"The government's view of the economy could be summed up in a few short phrases: If it moves, tax it. If it keeps moving, regulate it. And if it stops moving, subsidize it."
- Ronald Reagan
It certainly seems that this former President was at the top of his game in saying this, and that what was true over thirty years ago remains equally true today.
What brought these comparisons about was the recent revelation by JP Morgan Chase, that poor monitoring of a worse strategy of investment cost the bank some $2 billion of its own money in the last six weeks. Now there was a day when $2 billion was real money, but those days are almost as far behind us as the Presidency of Ronald Reagan. After all, JP Morgan Chase is a bank worth almost $2.3 trillion; which is a bit more formidable sum to consider, unless of course, you're a national government.
There are those now calling for the bank's CEO Jamie Dimion to resign from the Federal Reserve Board (if not from the bank), including a former Obama adviser and now Senatorial candidate in Massachusetts Elizabeth Warren. Of course you all remember Ms. Warren's latest claim to fame, that of being 1/32 Cherokee Indian. Now that claim has come into serious question, if not disrepute (in a distraction that radio personality Mark Steyn cleverly calls Fauxcahontas). My math skills may be a little rusty, but Warren's potential error on her pedigree seems to be something on the order of 3% and JP Morgan's on the order of .01%. But let's set that, along with her campaign pontifications aside.
We could take up instead those made by White House press secretary Jay Carney, using his pressroom podium as a bully pulpit to speak on why this situation is justification for the 'Dodd-Frank Wall Street Reform and Consumer Protection Act', and to make the case that its perhaps additional federal regulations of the banking industry should be taken up at the federal level. Of course Mr Carney fails to point out that the type of trading being done by the bank was not covered under Dodd-Frank and that it was the bank and not federal regulators that caught the problem, but it's seldom that the a political candidate's spokesperson will let the facts get in the way of a bit of campaign rhetoric. So maybe we should set aside the statements of Mr Carney as well in the spirit of fairness (to what I don't know).
But let's face it people even $20 billion is chump change in the great scheme of things (pun intended). After all, isn't Congress responsible for oversight of the national budget? Now, of course the Senate hasn't seen fit to exercise its responsibility of passing a budget in over 1100 days (3 years for those of you not using the Mayan calendar). Even though the Senate has a clear Democratic majority however, I'm sure that the fault must lie with the Republicans. The House, to its credit, has passed a couple of budgets since evil Republicans, with their nefarious ringleader Congressman Paul Ryan, started proposing draconian cuts; but nothing has seemingly come of these efforts as in a spirit of bi-partisan compromise that does little more than allow the madness to continue.

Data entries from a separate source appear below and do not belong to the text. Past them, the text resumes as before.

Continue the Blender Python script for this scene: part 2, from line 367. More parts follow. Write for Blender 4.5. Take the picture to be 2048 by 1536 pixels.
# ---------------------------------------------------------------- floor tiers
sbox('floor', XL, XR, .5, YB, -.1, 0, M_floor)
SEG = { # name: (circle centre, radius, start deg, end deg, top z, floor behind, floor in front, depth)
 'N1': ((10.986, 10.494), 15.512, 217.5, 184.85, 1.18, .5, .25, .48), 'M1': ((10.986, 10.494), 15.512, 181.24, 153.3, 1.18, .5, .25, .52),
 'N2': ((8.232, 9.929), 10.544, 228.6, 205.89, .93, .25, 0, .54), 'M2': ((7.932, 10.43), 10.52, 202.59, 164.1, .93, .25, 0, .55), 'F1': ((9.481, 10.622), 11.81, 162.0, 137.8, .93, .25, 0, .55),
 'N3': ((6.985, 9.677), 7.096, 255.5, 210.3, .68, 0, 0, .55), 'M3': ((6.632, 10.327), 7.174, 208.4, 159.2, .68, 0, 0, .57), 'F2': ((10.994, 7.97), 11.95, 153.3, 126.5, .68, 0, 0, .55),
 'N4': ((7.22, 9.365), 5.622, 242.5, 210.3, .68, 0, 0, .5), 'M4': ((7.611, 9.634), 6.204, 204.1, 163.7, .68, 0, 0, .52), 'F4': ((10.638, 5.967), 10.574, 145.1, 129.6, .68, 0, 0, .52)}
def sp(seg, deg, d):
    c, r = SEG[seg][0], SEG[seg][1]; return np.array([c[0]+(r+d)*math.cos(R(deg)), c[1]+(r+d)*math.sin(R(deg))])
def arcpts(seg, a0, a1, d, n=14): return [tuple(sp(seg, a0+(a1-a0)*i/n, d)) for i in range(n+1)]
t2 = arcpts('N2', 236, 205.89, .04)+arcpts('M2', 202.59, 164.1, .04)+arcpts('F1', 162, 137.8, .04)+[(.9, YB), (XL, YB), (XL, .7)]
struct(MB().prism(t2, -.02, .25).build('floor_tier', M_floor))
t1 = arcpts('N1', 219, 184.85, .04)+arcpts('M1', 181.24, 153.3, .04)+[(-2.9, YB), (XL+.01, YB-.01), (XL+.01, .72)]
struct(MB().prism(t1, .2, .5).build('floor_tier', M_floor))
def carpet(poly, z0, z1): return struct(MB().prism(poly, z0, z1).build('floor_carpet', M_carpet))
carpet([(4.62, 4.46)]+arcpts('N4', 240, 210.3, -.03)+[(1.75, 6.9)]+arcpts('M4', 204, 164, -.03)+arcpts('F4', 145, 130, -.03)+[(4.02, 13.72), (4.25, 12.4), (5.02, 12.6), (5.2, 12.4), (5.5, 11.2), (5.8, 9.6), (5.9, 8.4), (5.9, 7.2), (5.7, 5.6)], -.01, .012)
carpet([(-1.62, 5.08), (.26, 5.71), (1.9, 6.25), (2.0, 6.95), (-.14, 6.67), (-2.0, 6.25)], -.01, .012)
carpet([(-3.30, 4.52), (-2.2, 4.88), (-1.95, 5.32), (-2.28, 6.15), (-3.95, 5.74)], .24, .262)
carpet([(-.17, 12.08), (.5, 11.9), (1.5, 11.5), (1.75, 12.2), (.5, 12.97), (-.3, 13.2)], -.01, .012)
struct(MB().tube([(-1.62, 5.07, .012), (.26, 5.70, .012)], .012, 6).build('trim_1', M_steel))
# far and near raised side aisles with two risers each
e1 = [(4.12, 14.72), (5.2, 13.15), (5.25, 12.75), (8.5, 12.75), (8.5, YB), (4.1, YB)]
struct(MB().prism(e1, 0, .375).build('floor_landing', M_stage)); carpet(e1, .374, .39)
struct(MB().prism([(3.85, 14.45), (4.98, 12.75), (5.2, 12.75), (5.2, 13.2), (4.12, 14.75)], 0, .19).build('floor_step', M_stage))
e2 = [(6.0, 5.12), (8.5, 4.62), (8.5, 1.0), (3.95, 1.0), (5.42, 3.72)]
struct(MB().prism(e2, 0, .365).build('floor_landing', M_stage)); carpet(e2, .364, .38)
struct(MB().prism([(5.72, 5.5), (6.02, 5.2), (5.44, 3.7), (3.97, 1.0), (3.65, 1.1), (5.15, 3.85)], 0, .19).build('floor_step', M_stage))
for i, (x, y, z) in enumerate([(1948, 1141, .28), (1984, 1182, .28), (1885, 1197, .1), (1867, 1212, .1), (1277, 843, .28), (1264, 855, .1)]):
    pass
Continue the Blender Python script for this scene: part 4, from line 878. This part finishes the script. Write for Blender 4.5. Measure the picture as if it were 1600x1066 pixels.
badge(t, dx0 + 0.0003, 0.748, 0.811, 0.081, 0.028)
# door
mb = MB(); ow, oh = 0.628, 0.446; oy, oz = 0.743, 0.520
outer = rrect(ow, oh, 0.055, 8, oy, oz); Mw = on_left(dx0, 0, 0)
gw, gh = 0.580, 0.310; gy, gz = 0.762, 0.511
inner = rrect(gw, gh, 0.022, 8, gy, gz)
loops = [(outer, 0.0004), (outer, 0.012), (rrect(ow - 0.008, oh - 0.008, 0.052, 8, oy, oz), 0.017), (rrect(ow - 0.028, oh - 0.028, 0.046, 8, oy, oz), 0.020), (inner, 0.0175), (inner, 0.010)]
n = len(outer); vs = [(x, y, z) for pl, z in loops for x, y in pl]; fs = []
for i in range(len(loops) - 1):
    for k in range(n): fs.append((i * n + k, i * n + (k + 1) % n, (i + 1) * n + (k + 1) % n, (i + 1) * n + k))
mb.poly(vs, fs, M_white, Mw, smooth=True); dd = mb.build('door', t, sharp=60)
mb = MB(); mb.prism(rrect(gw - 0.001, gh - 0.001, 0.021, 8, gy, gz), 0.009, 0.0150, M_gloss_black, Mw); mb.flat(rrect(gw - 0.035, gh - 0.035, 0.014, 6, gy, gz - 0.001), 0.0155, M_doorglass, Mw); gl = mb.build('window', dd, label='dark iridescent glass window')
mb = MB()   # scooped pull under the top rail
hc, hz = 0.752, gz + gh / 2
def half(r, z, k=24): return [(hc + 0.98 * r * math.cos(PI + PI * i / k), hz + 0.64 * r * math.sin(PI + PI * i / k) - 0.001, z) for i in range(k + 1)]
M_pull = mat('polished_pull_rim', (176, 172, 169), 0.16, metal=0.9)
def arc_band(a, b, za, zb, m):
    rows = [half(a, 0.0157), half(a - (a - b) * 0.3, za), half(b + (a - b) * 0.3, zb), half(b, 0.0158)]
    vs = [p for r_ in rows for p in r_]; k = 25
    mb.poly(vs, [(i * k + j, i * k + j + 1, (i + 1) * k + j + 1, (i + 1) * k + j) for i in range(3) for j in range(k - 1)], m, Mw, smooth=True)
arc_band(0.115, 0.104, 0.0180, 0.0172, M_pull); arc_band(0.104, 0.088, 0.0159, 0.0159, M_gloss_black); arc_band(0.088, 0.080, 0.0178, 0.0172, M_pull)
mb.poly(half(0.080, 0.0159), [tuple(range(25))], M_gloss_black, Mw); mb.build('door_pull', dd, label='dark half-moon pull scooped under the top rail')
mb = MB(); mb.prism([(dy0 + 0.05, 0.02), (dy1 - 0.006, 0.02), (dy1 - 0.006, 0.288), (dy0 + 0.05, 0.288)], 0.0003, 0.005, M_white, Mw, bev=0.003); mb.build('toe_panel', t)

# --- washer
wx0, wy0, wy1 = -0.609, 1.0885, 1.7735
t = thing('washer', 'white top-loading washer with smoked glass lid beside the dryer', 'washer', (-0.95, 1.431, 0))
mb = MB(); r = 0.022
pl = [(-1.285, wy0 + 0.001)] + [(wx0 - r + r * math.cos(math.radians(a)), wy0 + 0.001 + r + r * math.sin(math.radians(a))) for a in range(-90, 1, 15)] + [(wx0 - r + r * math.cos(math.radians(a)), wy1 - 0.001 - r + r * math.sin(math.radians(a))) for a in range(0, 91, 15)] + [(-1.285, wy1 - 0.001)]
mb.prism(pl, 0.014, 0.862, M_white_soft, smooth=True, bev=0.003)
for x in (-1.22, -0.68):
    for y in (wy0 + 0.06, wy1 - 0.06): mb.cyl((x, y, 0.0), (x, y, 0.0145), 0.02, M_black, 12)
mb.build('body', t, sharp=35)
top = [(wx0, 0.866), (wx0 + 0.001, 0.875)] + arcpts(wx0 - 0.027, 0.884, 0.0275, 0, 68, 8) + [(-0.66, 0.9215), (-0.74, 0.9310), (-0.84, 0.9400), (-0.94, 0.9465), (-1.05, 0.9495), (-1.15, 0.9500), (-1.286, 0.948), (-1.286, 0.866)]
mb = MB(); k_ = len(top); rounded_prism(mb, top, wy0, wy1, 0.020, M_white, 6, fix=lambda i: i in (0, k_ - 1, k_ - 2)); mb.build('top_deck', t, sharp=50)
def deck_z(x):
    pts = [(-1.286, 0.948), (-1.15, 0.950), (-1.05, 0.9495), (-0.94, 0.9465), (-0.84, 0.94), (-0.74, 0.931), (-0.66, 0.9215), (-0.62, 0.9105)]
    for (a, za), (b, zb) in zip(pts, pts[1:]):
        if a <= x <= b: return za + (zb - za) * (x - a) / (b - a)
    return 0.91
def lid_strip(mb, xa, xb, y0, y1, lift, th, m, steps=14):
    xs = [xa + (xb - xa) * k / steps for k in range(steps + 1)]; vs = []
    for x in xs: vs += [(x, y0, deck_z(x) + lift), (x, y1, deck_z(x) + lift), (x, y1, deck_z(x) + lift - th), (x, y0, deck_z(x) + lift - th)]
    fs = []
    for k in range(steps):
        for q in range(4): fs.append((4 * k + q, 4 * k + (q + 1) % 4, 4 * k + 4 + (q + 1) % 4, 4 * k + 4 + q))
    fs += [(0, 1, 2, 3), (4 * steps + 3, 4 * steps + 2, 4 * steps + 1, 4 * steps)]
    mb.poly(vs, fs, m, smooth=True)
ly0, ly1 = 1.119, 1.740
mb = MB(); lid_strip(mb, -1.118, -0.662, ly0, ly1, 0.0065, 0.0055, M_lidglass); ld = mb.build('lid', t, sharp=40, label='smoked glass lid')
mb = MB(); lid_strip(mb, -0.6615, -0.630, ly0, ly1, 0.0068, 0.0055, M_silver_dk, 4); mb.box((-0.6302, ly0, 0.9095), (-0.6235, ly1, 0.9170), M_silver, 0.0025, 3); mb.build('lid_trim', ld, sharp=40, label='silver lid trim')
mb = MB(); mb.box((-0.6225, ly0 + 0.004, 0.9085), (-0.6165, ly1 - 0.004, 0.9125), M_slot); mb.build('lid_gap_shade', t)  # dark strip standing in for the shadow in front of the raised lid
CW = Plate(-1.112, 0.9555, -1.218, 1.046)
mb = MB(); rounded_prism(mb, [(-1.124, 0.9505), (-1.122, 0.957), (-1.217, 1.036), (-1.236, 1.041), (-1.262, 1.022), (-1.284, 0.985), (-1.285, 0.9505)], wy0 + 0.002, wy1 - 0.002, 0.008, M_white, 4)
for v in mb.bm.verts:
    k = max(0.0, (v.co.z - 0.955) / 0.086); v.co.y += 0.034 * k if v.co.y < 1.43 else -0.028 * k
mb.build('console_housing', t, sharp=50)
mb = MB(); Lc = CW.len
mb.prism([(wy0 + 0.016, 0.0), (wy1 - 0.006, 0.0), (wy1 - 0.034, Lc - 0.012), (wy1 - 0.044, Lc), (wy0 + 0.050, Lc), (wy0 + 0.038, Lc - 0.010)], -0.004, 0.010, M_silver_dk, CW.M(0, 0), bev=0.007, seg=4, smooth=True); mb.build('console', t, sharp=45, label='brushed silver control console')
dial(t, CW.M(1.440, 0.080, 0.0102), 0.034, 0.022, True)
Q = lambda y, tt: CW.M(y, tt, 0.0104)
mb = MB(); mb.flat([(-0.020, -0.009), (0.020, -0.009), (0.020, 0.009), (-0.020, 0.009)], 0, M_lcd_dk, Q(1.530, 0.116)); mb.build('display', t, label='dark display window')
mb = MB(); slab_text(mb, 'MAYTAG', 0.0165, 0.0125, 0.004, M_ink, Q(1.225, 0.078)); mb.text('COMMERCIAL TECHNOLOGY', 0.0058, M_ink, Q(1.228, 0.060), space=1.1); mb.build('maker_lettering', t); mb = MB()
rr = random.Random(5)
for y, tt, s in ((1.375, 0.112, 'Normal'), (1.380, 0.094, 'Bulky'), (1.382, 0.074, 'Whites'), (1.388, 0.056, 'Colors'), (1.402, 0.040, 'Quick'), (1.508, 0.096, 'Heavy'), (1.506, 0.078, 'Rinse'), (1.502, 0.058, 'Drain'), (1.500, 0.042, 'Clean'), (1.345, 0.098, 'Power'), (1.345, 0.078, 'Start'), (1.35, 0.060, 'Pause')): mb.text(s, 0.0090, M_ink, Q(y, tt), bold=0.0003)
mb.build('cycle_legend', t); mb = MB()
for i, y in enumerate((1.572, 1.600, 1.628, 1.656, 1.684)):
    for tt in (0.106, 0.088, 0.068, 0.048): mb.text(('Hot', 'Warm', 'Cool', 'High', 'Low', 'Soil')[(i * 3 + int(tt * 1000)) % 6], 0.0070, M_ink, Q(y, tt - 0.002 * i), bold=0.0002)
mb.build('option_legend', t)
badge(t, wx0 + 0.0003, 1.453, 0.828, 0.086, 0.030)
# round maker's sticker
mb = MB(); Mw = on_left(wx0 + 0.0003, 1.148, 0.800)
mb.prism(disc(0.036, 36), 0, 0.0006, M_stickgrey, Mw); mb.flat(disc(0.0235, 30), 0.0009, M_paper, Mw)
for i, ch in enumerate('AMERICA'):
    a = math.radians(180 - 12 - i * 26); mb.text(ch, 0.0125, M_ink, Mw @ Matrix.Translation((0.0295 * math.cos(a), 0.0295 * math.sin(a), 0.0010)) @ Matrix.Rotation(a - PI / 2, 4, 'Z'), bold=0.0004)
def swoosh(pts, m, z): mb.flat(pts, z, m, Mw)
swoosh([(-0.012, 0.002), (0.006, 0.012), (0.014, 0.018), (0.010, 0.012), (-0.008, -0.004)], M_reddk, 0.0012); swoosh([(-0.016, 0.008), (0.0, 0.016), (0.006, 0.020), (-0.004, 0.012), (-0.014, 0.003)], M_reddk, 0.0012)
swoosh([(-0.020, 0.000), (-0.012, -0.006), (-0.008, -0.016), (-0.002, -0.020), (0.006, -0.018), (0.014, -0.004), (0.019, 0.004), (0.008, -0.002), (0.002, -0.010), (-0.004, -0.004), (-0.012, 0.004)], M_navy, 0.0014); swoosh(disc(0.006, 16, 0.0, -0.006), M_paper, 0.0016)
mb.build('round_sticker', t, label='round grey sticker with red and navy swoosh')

So in the first fiscal quarter of 2012, the national debt has gone up not $2 billion, $3 billion, or even $20 billion; but a staggering $320 billion (at least according to the Congressional Budget Office). In fact, at the time that this was posted, the National Debt stood in excess of $15.7 trillion dollars. So let me get this straight. The government that loses millions in green energy projects, billions each quarter on the Post Office, and hundreds of billions each quarter in the deficit increase of the federal budget would like greater control on how private businesses spend or invest their own money and show no outrage (or interest for that matter) over their own apparent fiscal irresponsibility.
OK, then. Well it certainly seems (based on these facts) as though the government has made its case, and earned that right to impose further controls using Sec of State Hilary Clinton's 'suspension of disbelief' view of the world. (Sorry, the sarcasm key got stuck and this just typed itself.)
We are after all, certainly taxing the profits made by banks like JP Morgan Chase already, and have increasingly sought to regulate them. There are those in Congress and the White House who would like even more regulation on 'too big to fail' banks. You know, perhaps with enough government regulation, we might just be able to move beyond stage two of former President Reagan's quote and the bailouts that have already occurred and truly begin to permanently subsidize banks with taxpayer dollars.